ROADSIDE GRASS BEAUTIES

      During late summer, through autumn and into winter, I see lots of attractive grasses along roadsides, and in pumpkin and soybean fields, abandoned fields and excavation sites in Lancaster County, Pennsylvania farmland.  Most of those grasses are green foxtails, yellow foxtails, timothy, goose grass and purple tops, the last kind being the prettiest in fall in my mind.  

     All these abundant grasses have characteristics in common.  They are all adapted to disturbed soil and full sunlight.  All are originally from Europe, except native purple tops.  They can be up to four feet tall, have long, slender leaves and decorative seed heads, loaded with small seeds, on top of thin stalks.  These grasses help hold down soil in cropland, and provide food and shelter for a variety of wildlife, from grasshoppers to cottontail rabbits and white-tailed deer that ingest their foliage, and mice and small, seed-eating birds that consume their seeds through fall and winter.  And they offer beauty in autumn when the sunlight is lower in the sky, illuminating these grasses from behind.  Then one can see the beautifully silhouetted details of their seed heads.    

     Green foxtail grass is one of the first volunteer plants in a disturbed patch of soil, developing along with lamb's quarters, redroot and velvetleaf plants.  The seeds of this omnipresent, annual kind of grass are green and its seed heads do appear bushy, like a fox's tail, which is this species' beauty, particularly when several of these grasses have grown together in a patch of themselves.  The attractive fluffiness of this species' seed heads comes from the long, green hairs extending out from between the seeds on each head.    

     Annual yellow foxtails have yellow seed heads because of the golden hairs growing out from among the seeds.  Those hairs are especially lovely when glowing before the low-slanting sunlight behind this type of grass.  
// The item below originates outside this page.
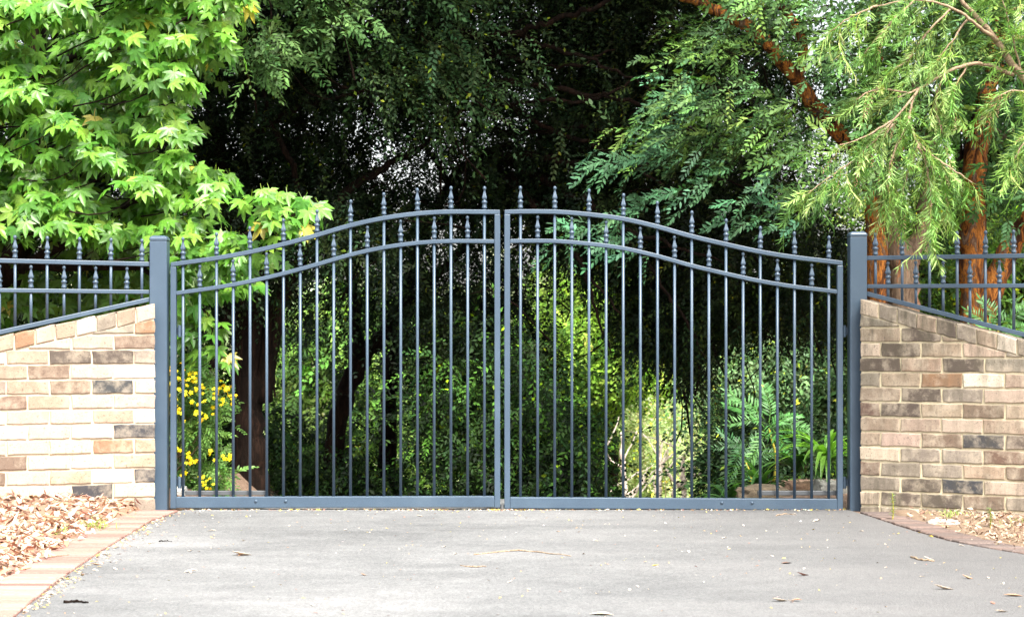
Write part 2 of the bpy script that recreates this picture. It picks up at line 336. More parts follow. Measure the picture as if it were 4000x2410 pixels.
# ------------------------------------------------------------------ brick wing walls
PALET = dict(W=(.44,.385,.31), C=(.38,.305,.23), P=(.33,.25,.195), T=(.25,.187,.136), G=(.185,.155,.122), B=(.135,.095,.070), O=(.21,.12,.07), D=(.078,.062,.050), K=(.042,.042,.045), R=(.12,.075,.056))
def clip(poly, a, b, keep_below=True):
    """clip polygon [(u,z)] to z <= a+b*u"""
    out = []
    f = lambda p: (a+b*p[0])-p[1]
    for i in range(len(poly)):
        p, q = poly[i], poly[(i+1) % len(poly)]; fp, fq = f(p), f(q)
        if fp >= 0: out.append(p)
        if (fp >= 0) != (fq >= 0):
            t = fp/(fp-fq); out.append((p[0]+(q[0]-p[0])*t, p[1]+(q[1]-p[1])*t))
    return out
def wing_wall(name, x0, D0, th, side, rows, zstart, za, zb, umax, bmat, mort, label, headc, seed, zmin=.45):
    """side -1: runs to the left. Local u along the wall, y into it"""
    r_ = random.Random(seed)
    root = empty(name, (x0, D0-CAMD, 0), label, 'brick wall')
    c_, s_ = math.cos(th), math.sin(th)
    def P(u, d, z):   # d: depth behind front face
        # along direction (side*c, -s); inward normal (side*s... ) pointing away from camera
        return (side*c_*u + side*s_*d*1.0, -s_*u + c_*d, z)
    T = .225
    mb = MB()
    def slab(poly, col, proud, thick):
        """brick from polygon, rounded front arris, jittered"""
        if len(poly) < 3: return
        area = 0
        for i in range(len(poly)):
            p, q = poly[i], poly[(i+1) % len(poly)]; area += p[0]*q[1]-q[0]*p[1]
        if abs(area) < .0008: return
        if area < 0: poly = poly[::-1]
        # subdivide edges for an uneven outline
        pts = []
        for i in range(len(poly)):
            p, q = poly[i], poly[(i+1) % len(poly)]
            L = math.hypot(q[0]-p[0], q[1]-p[1]); k = max(1, int(L/.035))
            for j in range(k):
                t = j/k; jj = .0024 if j else .0042
                pts.append((p[0]+(q[0]-p[0])*t+r_.uniform(-jj, jj), p[1]+(q[1]-p[1])*t+r_.uniform(-jj, jj)))
        cx = sum(p[0] for p in pts)/len(pts); cz = sum(p[1] for p in pts)/len(pts)
        n = len(pts)
        def ring(ins, d):
            o = []
            for (u, z) in pts:
                du, dz = cx-u, cz-z
                o.append(P(u+max(-ins, min(ins, du)), d, z+max(-ins, min(ins, dz))))
            return o
        rings = [ring(0, thick), ring(0, .004-proud), ring(.0018, .0012-proud), ring(.005, -proud)]
        v = sum(rings, []); f = []
        for k in range(3):
            for i in range(n):
                q = (k*n+i, k*n+(i+1) % n, (k+1)*n+(i+1) % n, (k+1)*n+i)
                f.append(q if side > 0 else q[::-1])
        top = tuple(3*n+i for i in range(n)); f.append(top if side > 0 else top[::-1])
        mb.add(v, f, col)
    H = .086; head = .088
    for k, row in enumerate(rows):
        z0 = zstart+k*H; odd = row[0] == 'f'; codes = row[1:]
        u = 0; i = 0
        while u < umax:
            full = .24*(1+r_.uniform(-.01, .01)); wd = full if (i or odd) else .122
            code = codes[i] if i < len(codes) else r_.choice(codes)
            col = PALET[code]; g = r_.uniform(.9, 1.1); col = tuple(min(.75, q*g*r_.uniform(.97, 1.03)) for q in col)
            m = .0055
            e0 = u+(m if u > 0 else .001)
            poly = [(e0, z0+m), (u+wd-m, z0+m), (u+wd-m, z0+H-m), (e0, z0+H-m)]
            # slope of the coping; past the sloped part the wall runs level
            poly = clip(poly, za-head-m, zb)
            slab(poly, col, r_.uniform(.0015, .006), .108)
            u += wd; i += 1
    # coping: headers following the slope
    u = 0; i = 0
    while u < umax:
        wd = .112*(1+r_.uniform(-.03, .05))
        zt0 = za+zb*u; zt1 = za+zb*(u+wd)
        if zt1 < zmin: break
        code = headc[i] if i < len(headc) else r_.choice(headc)
        g = r_.uniform(.9, 1.1); col = tuple(q*g for q in PALET[code])
        m = .004
        slab([(u+(m if u else .001), zt0-head), (u+wd-m, zt1-head), (u+wd-m, zt1-.002), (u+(m if u else .001), zt0-.002)], col, r_.uniform(.003, .007), T-.002)
        u += wd; i += 1
    bo = mb.build('bricks', bmat, root)
    # mortar core with uneven joints
    mm = MB(); ue = umax-.01; ns = 60
    for i in range(ns):
        ua = .006+(ue-.006)*i/ns; ub = .006+(ue-.006)*(i+1)/ns
        zt = lambda u: za+zb*u-.012
        v = [P(ua, .0045, zstart-.1), P(ub, .0045, zstart-.1), P(ub, .0045, zt(ub)), P(ua, .0045, zt(ua)),
             P(ua, T-.006, zstart-.1), P(ub, T-.006, zstart-.1), P(ub, T-.006, zt(ub)), P(ua, T-.006, zt(ua))]
        f = [(0,1,2,3), (5,4,7,6), (3,2,6,7)]
        if i == 0: f.append((4,0,3,7))
        if i == ns-1: f.append((1,5,6,2))
        mm.add(v, [q if side > 0 else q[::-1] for q in f], mort)
    mm.build('mortar', MORTAR, root)
    return root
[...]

     Timothy grass is a kind of hay cut to feed farm livestock through winter.  This perennial grass has a slender seed head and more visible pollen than the other kinds of grass discussed here.  Some seeds of this grass fall on roadsides and become part of the flora of those human-made habitats.  

     Goose grass, also called wire grass, for its very thin seed heads and tiny seeds, is an annual species that is common in Lancaster County farmland.  This plant forms seeds in seed heads on regularly mowed human-made habitats because it adapted to the mowing by growing short stems that produce seed heads and seeds close to the ground.  This species' seeds feed birds where, otherwise, there may not be any seeds to eat.    

     Purple top grass is an attractive, perennial plant native to North America, and, I think, the prettiest of all the grasses in Lancaster County.  The seeds in the drooping, arced seed heads perched on top of these lovely grasses are purple, which creates a purple sheen when clumps of this grass are seen from a bit of a distance, particularly when low-slanting sunlight shines through them from behind.  The seeds are a bit greasy, which adds to the beautiful, purple shine of the seeds.  

     This fall, look for these grasses when out for a walk or ride in farm country.  They are attractive in their own subtle ways.  And they feed small, seed-eating birds through winter; birds that offer their own beauties to admire.